Records supplied:
----------------

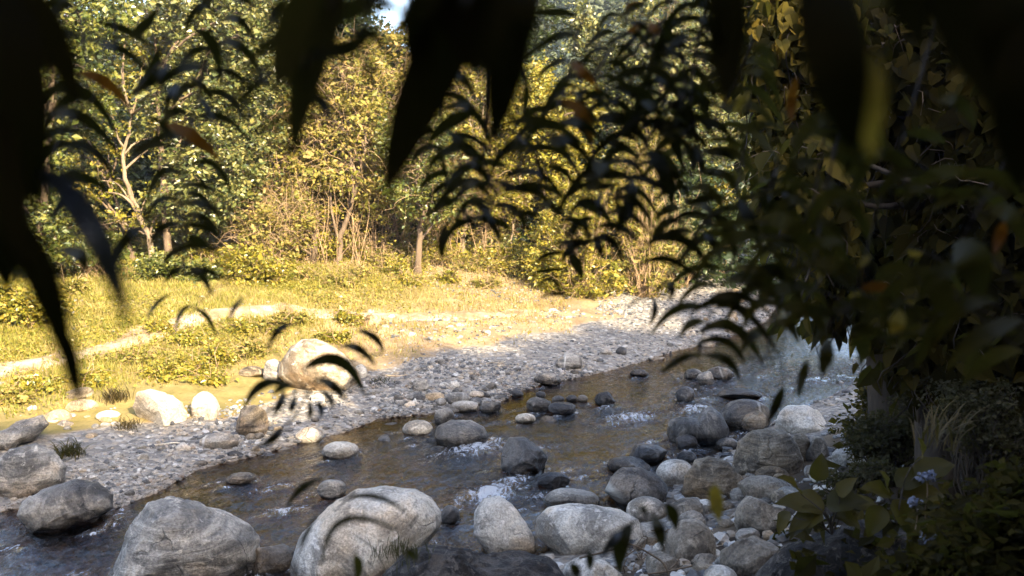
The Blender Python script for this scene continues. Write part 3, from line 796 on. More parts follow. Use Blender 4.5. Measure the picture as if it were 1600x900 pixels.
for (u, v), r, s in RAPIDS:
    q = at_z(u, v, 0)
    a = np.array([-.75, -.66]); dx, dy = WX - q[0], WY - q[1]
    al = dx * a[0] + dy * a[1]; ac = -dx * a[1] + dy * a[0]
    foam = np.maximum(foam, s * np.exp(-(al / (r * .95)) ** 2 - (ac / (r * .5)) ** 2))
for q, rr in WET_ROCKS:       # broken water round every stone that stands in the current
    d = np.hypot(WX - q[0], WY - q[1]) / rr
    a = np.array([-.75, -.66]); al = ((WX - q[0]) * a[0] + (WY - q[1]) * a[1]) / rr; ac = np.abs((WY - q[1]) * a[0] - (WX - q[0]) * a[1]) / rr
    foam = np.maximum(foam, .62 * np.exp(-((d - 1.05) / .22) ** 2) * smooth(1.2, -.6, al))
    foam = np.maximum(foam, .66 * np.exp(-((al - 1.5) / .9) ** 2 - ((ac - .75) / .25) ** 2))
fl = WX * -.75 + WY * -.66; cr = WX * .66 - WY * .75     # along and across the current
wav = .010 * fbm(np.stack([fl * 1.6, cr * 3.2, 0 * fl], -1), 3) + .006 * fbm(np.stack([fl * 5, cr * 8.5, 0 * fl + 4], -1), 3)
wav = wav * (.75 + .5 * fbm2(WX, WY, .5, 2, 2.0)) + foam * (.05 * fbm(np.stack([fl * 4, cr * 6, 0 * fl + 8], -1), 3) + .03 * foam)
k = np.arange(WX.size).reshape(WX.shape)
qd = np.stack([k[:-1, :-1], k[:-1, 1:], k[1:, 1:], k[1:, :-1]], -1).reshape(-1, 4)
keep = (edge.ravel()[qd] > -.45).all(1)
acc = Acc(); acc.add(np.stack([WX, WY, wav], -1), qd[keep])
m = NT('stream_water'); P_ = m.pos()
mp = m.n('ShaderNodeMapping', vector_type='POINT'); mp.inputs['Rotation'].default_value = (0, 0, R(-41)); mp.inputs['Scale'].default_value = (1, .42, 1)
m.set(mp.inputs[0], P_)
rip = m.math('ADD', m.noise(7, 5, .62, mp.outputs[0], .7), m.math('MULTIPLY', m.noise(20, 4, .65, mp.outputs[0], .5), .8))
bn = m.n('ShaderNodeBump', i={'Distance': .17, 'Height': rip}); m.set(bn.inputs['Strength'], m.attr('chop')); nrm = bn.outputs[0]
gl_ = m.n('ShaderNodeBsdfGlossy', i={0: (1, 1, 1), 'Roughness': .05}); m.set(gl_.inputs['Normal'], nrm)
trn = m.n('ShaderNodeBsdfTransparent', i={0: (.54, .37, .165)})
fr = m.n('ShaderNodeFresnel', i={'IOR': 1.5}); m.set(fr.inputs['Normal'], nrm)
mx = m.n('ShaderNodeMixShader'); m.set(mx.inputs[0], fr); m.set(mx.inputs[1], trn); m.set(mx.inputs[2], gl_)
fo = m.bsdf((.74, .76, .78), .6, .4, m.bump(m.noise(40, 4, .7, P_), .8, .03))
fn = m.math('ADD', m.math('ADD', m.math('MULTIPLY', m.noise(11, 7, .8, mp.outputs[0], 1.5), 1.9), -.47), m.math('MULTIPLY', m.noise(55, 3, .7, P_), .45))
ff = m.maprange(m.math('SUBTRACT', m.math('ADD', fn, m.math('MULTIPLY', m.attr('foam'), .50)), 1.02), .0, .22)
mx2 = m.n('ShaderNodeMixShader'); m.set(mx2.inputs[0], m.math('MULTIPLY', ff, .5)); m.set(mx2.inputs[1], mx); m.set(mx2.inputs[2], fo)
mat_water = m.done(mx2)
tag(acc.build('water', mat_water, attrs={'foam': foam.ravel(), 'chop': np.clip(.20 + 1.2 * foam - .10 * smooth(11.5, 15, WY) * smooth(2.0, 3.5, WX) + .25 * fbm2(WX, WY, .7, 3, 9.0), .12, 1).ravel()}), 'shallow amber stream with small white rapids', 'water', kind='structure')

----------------

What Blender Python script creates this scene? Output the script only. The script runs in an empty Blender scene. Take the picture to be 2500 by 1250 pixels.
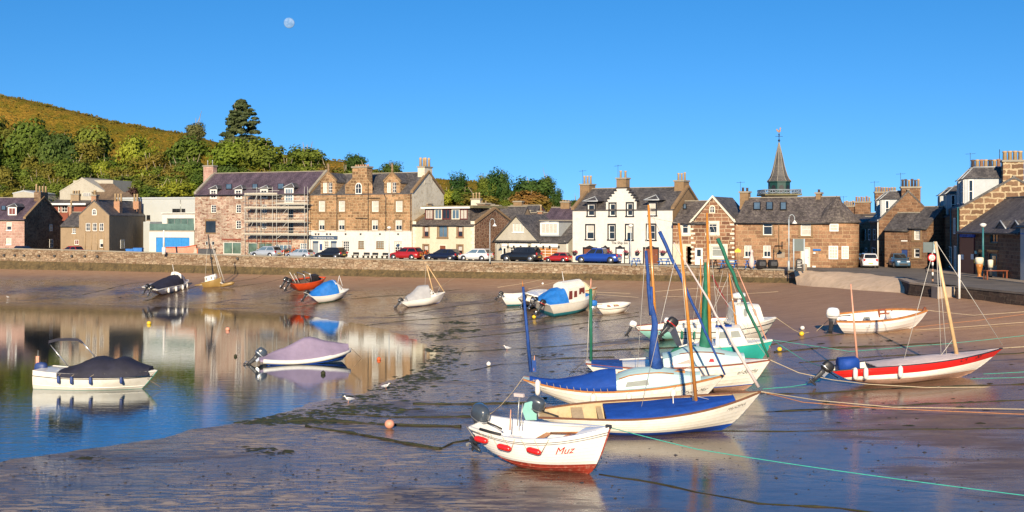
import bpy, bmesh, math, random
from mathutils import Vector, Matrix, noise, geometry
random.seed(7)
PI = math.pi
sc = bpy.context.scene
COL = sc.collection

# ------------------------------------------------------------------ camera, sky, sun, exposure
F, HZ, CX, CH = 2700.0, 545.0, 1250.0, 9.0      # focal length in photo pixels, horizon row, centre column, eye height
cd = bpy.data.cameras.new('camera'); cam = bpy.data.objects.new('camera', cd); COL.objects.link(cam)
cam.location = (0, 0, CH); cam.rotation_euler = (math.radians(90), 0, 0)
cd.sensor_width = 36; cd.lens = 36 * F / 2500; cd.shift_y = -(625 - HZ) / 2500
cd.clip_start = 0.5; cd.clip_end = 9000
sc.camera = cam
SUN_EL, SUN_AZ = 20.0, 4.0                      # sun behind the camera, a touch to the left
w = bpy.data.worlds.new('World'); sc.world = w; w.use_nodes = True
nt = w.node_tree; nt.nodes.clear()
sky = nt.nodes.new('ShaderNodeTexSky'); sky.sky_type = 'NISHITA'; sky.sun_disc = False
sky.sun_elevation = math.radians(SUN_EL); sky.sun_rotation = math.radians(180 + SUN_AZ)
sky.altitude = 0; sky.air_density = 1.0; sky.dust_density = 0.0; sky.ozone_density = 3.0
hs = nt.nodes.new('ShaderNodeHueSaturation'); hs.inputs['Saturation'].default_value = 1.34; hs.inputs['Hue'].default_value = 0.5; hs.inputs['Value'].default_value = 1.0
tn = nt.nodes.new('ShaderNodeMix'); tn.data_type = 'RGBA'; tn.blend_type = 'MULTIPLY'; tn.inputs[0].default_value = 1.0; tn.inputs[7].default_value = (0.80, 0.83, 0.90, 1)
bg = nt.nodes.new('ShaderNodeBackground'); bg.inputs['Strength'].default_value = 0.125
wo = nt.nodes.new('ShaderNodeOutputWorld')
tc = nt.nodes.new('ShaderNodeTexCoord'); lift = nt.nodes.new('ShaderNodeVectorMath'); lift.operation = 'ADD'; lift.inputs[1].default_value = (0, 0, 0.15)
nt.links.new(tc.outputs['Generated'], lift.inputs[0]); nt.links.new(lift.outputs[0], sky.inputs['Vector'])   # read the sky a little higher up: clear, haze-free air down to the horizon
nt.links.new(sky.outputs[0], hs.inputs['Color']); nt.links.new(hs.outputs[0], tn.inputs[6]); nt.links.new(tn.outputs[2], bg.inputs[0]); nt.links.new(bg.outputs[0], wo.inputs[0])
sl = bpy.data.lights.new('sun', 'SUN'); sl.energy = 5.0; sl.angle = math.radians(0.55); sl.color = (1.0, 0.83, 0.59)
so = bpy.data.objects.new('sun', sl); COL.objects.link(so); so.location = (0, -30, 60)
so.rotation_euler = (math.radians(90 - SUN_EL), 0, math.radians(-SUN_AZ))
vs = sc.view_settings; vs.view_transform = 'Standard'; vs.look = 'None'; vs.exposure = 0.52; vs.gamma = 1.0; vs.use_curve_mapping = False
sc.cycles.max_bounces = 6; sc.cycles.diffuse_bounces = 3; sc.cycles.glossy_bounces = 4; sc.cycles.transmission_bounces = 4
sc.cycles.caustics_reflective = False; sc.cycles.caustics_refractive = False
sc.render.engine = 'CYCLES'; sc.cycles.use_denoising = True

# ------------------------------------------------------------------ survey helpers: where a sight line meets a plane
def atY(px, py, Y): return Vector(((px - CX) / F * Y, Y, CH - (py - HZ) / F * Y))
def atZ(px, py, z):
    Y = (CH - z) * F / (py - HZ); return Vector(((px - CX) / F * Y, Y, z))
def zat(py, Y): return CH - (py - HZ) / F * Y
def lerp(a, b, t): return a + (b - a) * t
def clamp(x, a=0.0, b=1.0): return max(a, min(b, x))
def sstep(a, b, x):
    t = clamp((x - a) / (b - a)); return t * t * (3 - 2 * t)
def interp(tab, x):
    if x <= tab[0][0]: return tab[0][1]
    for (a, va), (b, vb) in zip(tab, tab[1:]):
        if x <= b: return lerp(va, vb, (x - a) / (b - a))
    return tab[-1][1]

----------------

What the task requires: Leave the pictures out and copy exactly the lines from the one with "What Blender Python" through the one with "COL = sc.collection", nothing more.

Solution to this problem:
What Blender Python script creates this scene? Output the script only. The script runs in an empty Blender scene. Take the picture to be 2500 by 1250 pixels.
import bpy, bmesh, math, random
from mathutils import Vector, Matrix, noise, geometry
random.seed(7)
PI = math.pi
sc = bpy.context.scene
COL = sc.collection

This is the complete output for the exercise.